Neovim Config Tutorial
Up: Neovim Down: bootstrap, platforms, options, settings keymaps autocmds, plugins, LSP, completion, snippets, filetype detection
This Neovim setup is not a plugin shopping list. It is a small workshop that wakes up differently depending on the project you open.
The editor provides the bench, drawers, lights, gauges, and habits. The project provides the tools. On NixOS, that distinction matters: Neovim should not use Mason as the package manager for language servers and debuggers. The language servers, formatters, linters, debuggers, and CLIs should come from devShell, devenv, or another project environment.
The Shape
The config has five layers:
| Layer | Source | Job |
|---|---|---|
| Doorway | init.lua | Load defaults, helpers, user settings, plugins, autocmds, and colors. |
| Mood board | user-defaults.lua and user-settings.lua | Decide which rooms are open today: LSP, Git, DAP, notes, AI, databases, notebooks. |
| Furniture | settings.lua, keymappings.lua, autocommands.lua | Make editing feel stable before plugins join the party. |
| Tool wall | lua/plugins/*.lua | Install and configure plugin families through Lazy.nvim. |
| Project air | devenv.nix, shell.nix, .envrc | Put external tools on $PATH for the editor to discover. |
Why This Is Nix-Aware
On ordinary Linux, Mason can be a convenience drawer for installing LSP servers. On NixOS, Mason fights the operating system. It downloads mutable binaries into Neovim state, while Nix wants reproducible packages in a declared environment.

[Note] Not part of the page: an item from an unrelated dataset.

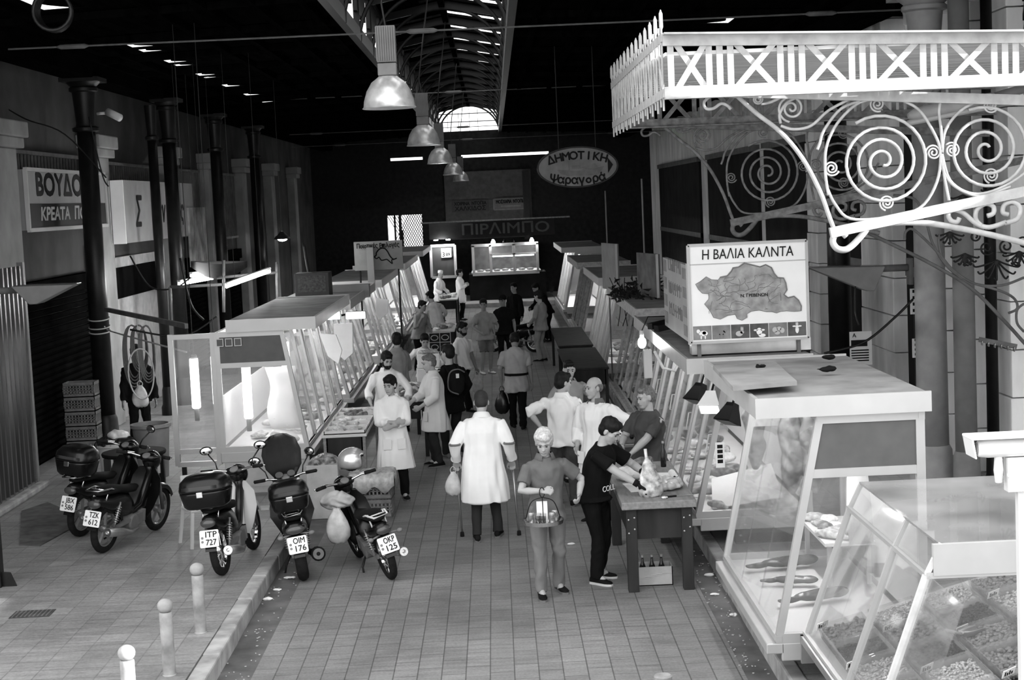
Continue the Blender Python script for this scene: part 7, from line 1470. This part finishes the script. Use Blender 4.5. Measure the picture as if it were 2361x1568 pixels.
# dark awning frame and wires behind the first left stall
t = thing('awning_frame', 'rusty pole frame with sagging dark cloth behind the first left stall', 'awning', D(520, 662, 28)); o = V(t.location); q = lambda px, py, Y=28: D(px, py, Y) - o; m_ = MB()
for a, b in (((392, 662), (512, 656)), ((516, 720), (516, 600)), ((392, 662), (395, 740)), ((640, 690), (638, 605)), ((500, 640), (640, 628))): m_.cyl(q(*a), q(*b), .028, 8)
m_.build('poles', IRONM, t, True); m_ = MB(); m_.loft([[q(440 + 13 * j, 602 + (14 if i else 0) + 22 * math.sin(PI * j / 10) * (.3 + i), 28 + .5 * i) for j in range(11)] for i in (0, 1)] , caps=False); m_.build('cloth', MATTBLK, t, True)
wr = random.Random(9)
for k, (pts, Yv, r_, lb) in enumerate((([(415, 595), (440, 700), (470, 738)], 27, .02, 'black cable dropping from the columns to the first left stall roof'), ([(300, 590), (345, 660), (400, 665), (440, 640)], 28.5, .016, 'black cable looping between the thin columns'), ([(700, 560), (715, 640), (745, 700)], 30, .03, 'thick dark pole slanting against the cooling unit'), ([(0, 240), (60, 275), (150, 310), (245, 410)], 25, .012, 'thin cable sagging over the butcher sign'), ([(205, 270), (235, 400), (250, 430)], 26, .012, 'cable hanging beside the nearest left column'), ([(1900, 815), (1990, 790), (2060, 735), (2105, 690)], 19.6, .016, 'black cable from the fish stall roof up to the thick right column'), ([(1972, 660), (1972, 720), (1980, 750)], 19.8, .01, 'short cord dangling under the right wedge lamp'), ([(300, 760), (420, 775), (500, 730)], 24, .016, 'dark cable lying along the cross rail'))):
    tag(MB().tube(smooth_path([D(px, py, Yv) for px, py in pts]), r_, 6).build('cable', IRON, None, True), lb, 'cable')
# security camera on the nearest left column
c = D(224, 262, 26.6); t = thing('security_camera', 'white security camera on the nearest left column', 'camera', tuple(c)); MB().cyl((0, 0, 0), (.17, -.05, 0), .025, 10).build('arm', WHITE, t, True); MB().cyl((.19, -.06, .02), (.42, -.2, -.1), .065, 12).build('housing', WHITE, t, True)
c = D(120, 25, 17.0); t = thing('cable_coil', 'coiled dark cable hung under the roof at the top left corner', 'cable', tuple(c)); m_ = MB()
for k in range(5): m_.tube([V((.2 * math.cos(a) * (1 - .03 * k), .03 * k, .2 * math.sin(a))) for a in [2 * PI * j / 24 for j in range(24)]], .022, 6, True)
m_.build('coils', IRON, t, True); MB().cyl((0, .06, .2), (0, .06, .9), .012, 6).build('hanger', IRON, t)
# street lamp arms seen under the canopy
c = D(2100, 262, 16.5); t = thing('street_lamp', 'grey street lamp head seen through the canopy scrolls', 'lamp', tuple(c)); m_ = MB(); a, b = D(2095, 268, 16.5) - c, D(2290, 225, 16.5) - c; m_.tube([a, a + (b - a) * .1, a + (b - a) * .5, b], [.06, .13, .14, .10], 14, flat=.55); m_.build('head', mat('lamp_head', .34, .5), t, True); MB().tube([a + V((0, 0, -.07)), b + V((0, 0, -.08))], [.1, .12], 12, flat=.3).build('lens', PALEG, t, True); MB().cyl(b, b + V((.5, .1, .12)), .05, 10).build('arm', GREYP, t, True)
# hook rail on the right wall
t = thing('hook_rail', 'iron rail of meat hooks on the right stone wall', 'rail', D(2285, 785, 19.0)); m_ = MB(); a, b = V((-.15, 0, .02)), V((.28, -.1, -.08)); m_.bar(a, b, .03, .06); m_.build('rail', IRONM, t)
for k in range(6): p = a + (b - a) * (k + .5) / 6; m_ = MB(); m_.tube([p, p + V((-.02, -.05, -.05)), p + V((-.03, -.12, -.05)), p + V((-.04, -.15, .0))], .007, 6); m_.build('hook', STEEL, t, True)
# plants and cables spilling from the right roofs
m_ = MB(); gr = random.Random(13)
for k in range(150):
    c = D(gr.uniform(1410, 1520), gr.uniform(650, 750), gr.uniform(26.5, 29)); c.z = max(c.z, 2.36); a = gr.uniform(0, 6.3); m_.ext([c, c + V((.08 * math.cos(a), .03, .06 * math.sin(a))), c + V((.16 * math.cos(a), 0, .12 * math.sin(a))), c + V((.07 * math.cos(a + .6), -.02, .08 * math.sin(a + .6)))], (.004, .004, 0))
for k in range(9):
    x = 1425 + 11 * k; m_.tube(smooth_path([D(x, 752, 28), D(x + gr.uniform(-12, 12), 700, 28), D(x + gr.uniform(-20, 20), 640, 28)]), .008, 5)
tag(m_.build('foliage', mat('dark_leaves', .02, .5, var=.6, scale=20)), 'dry dark greenery tangled on the unlit stall roof by the boards', 'plant', kind='stuff')
# a dark scooter deep in the alley
b = copy_tree(B2); b.location = G(1232, 812); b.rotation_euler.z = R(60); b['label'] = 'dark motorbike in shade beside the person in light overalls'
for ch in list(b.children):
    if ch.name.startswith('license'):
        for s in list(ch.children): bpy.data.objects.remove(s)
        bpy.data.objects.remove(ch)
finish_organic()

This config notices NixOS with /etc/NIXOS and disables Mason there. The editor then expects tools like nixd, nil, lua-language-server, ruff, basedpyright, eslint, or js-debug-adapter to be present because the project shell provided them.
{ pkgs, ... }:
{
packages = with pkgs; [
nixd
nil
lua-language-server
stylua
];
}That is the central contract: Neovim asks, the project answers.
Reading Order
Start with bootstrap to see how the config wakes up.
Then read platforms before touching LSPs or debuggers, especially on NixOS.
Use plugins as the full atlas. Every plugin is named there with why it exists.
Use the category notes when you want the story rather than the inventory.
Public Notes Rule
These notes are public. Private paths, workspaces, forge hosts, and credentials are intentionally described with placeholders such as ~/notes/vault, ~/projects/flakes, gitlab.example.com, and /path/to/project.